Sadly, the climax never came, and it didn't. Each of the stories were paid off in 'Lantern', but all in pretty much the least interesting way possible.
First up, let's look at the drug cartel side of things. Mike, arguably the best thing about the show, was weirdly absent in the finale, as we saw Hector Salamanca demand fealty from Nacho's resistant father. Sensing danger for his beloved papi, Nacho dispensed with his poisoned pill long game and set about straight-up shooting Hector from point blank range. He was interrupted by a meeting between Salamanca's crew and Gus Fring however, which should have been a major showdown, a payoff for the tension that has been building around the don's aggression and unwillingness to compromise all season. It should have had unexpected twists and complex machinations. Instead, Hector simply refused to accept Don Eladio's decision again and keeled over again. Carted away in an ambulance, Gus and Nacho were left standing there, and we weren't even treated to a first proper conversation between the two unwitting allies, it simply cut away as they looked on. A perfunctory and disappointing denouement to the season arc.
Jimmy's story was a little richer, seeing him survey the trail of ruined lives behind him and try and smooth over the dirt. Kim was strung out, Sandpiper resident Irene was sad and friendless and Chuck was forced into early retirement, all - though indirectly to varying degrees - because of Jimmy. He managed to make amends with Kim following her car crash and take a humiliating hit at Sandpiper to salvage Irene's reputation - fine - but why on Earth did he visit Chuck? The 'brotherly love' ship had long since sailed for the pair and I just didn't buy him feeling bound to check up on the elder McGill out of guilt. Yes, we're often driven back time and time again to the people in our past, especially if they're our blood, but Jimmy was past worrying about Chuck by this point, and Kim's crash wasn't a convincing catalyst for him to backtrack.
"The truth is you've never mattered all that much to me," was a hell of a parting line from Chuck, but the scene ultimately didn't really add anything we hadn't already seen or felt to the brothers' story.
In the last shot of season 3, an apparently suicidal Chuck, having succumbed to his psychosomatic illness once again, kicked over a lantern and his house was engulfed in flames - a lantern just like the one in the episode's cold open...um, cool?
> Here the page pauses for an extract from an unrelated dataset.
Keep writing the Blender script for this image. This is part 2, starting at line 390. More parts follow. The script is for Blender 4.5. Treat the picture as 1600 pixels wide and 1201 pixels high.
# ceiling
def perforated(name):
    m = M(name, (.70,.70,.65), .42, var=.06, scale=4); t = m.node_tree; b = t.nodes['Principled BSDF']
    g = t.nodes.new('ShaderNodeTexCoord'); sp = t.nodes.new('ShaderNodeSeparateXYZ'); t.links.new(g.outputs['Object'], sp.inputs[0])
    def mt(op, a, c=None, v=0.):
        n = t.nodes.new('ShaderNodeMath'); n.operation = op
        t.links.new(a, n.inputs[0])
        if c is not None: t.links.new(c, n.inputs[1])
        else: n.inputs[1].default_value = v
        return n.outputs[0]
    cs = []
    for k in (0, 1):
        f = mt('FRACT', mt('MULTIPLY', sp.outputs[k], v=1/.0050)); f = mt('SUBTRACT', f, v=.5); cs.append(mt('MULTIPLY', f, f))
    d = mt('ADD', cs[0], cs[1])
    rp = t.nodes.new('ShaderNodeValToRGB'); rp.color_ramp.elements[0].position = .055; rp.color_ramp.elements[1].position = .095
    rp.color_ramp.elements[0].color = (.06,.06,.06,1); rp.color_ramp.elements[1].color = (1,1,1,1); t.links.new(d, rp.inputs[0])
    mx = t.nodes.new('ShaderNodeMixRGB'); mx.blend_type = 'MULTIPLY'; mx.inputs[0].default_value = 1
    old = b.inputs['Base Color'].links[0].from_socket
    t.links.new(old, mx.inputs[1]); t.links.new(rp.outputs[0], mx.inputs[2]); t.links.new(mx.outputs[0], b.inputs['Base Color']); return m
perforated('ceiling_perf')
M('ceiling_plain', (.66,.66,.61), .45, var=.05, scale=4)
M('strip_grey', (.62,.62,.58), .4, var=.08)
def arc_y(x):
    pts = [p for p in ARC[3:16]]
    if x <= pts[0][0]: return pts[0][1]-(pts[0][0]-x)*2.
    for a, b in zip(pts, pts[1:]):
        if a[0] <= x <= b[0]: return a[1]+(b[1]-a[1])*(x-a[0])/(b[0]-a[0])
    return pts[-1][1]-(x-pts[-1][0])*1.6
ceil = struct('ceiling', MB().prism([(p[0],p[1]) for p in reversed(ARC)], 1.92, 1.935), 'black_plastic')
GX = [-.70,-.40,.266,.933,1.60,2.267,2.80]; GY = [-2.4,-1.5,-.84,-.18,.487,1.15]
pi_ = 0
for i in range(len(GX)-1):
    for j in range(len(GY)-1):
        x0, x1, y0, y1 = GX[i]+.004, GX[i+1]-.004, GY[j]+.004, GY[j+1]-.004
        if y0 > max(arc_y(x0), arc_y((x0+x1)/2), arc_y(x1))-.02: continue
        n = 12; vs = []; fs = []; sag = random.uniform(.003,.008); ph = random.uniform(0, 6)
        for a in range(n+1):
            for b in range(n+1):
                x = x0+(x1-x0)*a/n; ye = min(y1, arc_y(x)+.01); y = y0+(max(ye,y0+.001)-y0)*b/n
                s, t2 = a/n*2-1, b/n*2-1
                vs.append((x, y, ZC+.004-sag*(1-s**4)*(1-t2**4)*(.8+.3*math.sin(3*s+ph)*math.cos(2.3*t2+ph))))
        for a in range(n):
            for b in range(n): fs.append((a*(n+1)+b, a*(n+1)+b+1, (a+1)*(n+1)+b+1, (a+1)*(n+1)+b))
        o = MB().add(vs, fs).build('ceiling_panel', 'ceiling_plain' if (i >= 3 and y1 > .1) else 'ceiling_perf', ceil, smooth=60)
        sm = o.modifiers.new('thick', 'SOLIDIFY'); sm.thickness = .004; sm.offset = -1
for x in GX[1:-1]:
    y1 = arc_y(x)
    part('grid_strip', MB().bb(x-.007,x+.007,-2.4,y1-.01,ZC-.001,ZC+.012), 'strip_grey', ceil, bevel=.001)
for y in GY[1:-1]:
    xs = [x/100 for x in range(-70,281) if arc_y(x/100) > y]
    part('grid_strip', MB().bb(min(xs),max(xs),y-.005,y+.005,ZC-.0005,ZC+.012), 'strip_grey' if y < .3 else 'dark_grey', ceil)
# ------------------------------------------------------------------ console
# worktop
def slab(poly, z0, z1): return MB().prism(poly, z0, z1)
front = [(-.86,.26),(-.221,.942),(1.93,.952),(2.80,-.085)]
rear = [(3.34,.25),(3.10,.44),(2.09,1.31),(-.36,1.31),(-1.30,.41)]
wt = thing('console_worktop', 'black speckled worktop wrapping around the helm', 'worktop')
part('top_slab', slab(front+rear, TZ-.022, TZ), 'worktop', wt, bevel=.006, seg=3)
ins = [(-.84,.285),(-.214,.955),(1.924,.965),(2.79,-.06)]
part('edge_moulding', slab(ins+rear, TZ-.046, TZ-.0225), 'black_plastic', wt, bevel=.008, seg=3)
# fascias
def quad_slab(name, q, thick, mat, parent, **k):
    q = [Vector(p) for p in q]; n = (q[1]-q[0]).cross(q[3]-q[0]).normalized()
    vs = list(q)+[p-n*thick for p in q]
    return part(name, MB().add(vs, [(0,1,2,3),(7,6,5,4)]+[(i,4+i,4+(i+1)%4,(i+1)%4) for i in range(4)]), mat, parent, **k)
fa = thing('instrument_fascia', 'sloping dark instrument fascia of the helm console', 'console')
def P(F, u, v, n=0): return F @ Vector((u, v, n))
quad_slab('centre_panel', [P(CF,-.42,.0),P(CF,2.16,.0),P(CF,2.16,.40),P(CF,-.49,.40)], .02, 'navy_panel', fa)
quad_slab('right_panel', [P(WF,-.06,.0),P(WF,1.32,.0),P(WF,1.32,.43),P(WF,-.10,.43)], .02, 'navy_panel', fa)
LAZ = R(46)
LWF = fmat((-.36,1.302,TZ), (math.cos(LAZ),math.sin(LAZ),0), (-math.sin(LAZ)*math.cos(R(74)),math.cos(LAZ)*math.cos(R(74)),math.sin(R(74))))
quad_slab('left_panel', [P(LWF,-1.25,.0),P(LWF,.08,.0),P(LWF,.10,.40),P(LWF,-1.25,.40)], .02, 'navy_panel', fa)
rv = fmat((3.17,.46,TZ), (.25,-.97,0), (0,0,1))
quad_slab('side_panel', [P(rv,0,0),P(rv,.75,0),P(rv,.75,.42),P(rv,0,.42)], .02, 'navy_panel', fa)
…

Breaking Bad/Better Call Saul is known for its thoughtful foreshadowing/callbacks but this was completely empty. The opening scene of a young Chuck and Jimmy reading in a tent seemed neither significant nor memorable, and a lantern just happened to be there. It was incidental. That's it. It was an awkward way of tying together the episode and the lantern was certainly not worthy of being the emphatic name of the episode, let alone the means of Chuck's (potential) demise.
Look, I get it. Better Call Saul isn't trying to be Breaking Bad and I shouldn't be expecting the latter's intrigue or level of drama. But even viewed as a more stately-paced character study, this finale just didn't come close to the quality of say a 'Full Measure' or a 'Face Off'.